◆ Data excerpt
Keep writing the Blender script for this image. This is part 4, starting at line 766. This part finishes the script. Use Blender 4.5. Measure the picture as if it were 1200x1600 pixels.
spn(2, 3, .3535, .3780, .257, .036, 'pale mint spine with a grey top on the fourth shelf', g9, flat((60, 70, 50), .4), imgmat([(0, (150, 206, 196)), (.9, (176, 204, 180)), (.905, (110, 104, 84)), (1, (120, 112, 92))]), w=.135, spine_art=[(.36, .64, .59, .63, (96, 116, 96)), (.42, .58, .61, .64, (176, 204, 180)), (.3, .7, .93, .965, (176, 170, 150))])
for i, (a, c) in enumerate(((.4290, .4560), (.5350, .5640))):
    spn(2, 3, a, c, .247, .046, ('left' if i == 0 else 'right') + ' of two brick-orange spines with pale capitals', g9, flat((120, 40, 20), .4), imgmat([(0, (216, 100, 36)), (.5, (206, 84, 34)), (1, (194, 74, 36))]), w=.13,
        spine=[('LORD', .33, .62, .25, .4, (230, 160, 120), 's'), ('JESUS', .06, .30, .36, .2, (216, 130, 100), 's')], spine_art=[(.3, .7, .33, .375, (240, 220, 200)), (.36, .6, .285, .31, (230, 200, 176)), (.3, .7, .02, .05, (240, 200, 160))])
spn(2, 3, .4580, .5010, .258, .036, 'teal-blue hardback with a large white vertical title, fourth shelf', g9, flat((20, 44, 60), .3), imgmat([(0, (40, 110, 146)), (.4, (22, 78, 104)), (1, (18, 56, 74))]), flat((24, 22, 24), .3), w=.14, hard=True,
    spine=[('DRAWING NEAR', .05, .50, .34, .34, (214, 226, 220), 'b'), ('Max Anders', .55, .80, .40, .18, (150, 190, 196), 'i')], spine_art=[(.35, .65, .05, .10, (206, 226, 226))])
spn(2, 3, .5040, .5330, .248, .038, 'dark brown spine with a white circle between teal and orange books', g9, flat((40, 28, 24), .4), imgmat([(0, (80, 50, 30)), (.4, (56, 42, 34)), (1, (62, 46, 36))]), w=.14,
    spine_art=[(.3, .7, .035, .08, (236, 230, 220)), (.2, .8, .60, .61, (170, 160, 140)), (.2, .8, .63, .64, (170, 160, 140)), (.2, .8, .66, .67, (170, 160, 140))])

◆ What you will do
Nothing in the data may differ; print all of it exactly as written.

◆ Output of the task
Keep writing the Blender script for this image. This is part 4, starting at line 766. This part finishes the script. Use Blender 4.5. Measure the picture as if it were 1200x1600 pixels.
spn(2, 3, .3535, .3780, .257, .036, 'pale mint spine with a grey top on the fourth shelf', g9, flat((60, 70, 50), .4), imgmat([(0, (150, 206, 196)), (.9, (176, 204, 180)), (.905, (110, 104, 84)), (1, (120, 112, 92))]), w=.135, spine_art=[(.36, .64, .59, .63, (96, 116, 96)), (.42, .58, .61, .64, (176, 204, 180)), (.3, .7, .93, .965, (176, 170, 150))])
for i, (a, c) in enumerate(((.4290, .4560), (.5350, .5640))):
    spn(2, 3, a, c, .247, .046, ('left' if i == 0 else 'right') + ' of two brick-orange spines with pale capitals', g9, flat((120, 40, 20), .4), imgmat([(0, (216, 100, 36)), (.5, (206, 84, 34)), (1, (194, 74, 36))]), w=.13,
        spine=[('LORD', .33, .62, .25, .4, (230, 160, 120), 's'), ('JESUS', .06, .30, .36, .2, (216, 130, 100), 's')], spine_art=[(.3, .7, .33, .375, (240, 220, 200)), (.36, .6, .285, .31, (230, 200, 176)), (.3, .7, .02, .05, (240, 200, 160))])
spn(2, 3, .4580, .5010, .258, .036, 'teal-blue hardback with a large white vertical title, fourth shelf', g9, flat((20, 44, 60), .3), imgmat([(0, (40, 110, 146)), (.4, (22, 78, 104)), (1, (18, 56, 74))]), flat((24, 22, 24), .3), w=.14, hard=True,
    spine=[('DRAWING NEAR', .05, .50, .34, .34, (214, 226, 220), 'b'), ('Max Anders', .55, .80, .40, .18, (150, 190, 196), 'i')], spine_art=[(.35, .65, .05, .10, (206, 226, 226))])
spn(2, 3, .5040, .5330, .248, .038, 'dark brown spine with a white circle between teal and orange books', g9, flat((40, 28, 24), .4), imgmat([(0, (80, 50, 30)), (.4, (56, 42, 34)), (1, (62, 46, 36))]), w=.14,
    spine_art=[(.3, .7, .035, .08, (236, 230, 220)), (.2, .8, .60, .61, (170, 160, 140)), (.2, .8, .63, .64, (170, 160, 140)), (.2, .8, .66, .67, (170, 160, 140))])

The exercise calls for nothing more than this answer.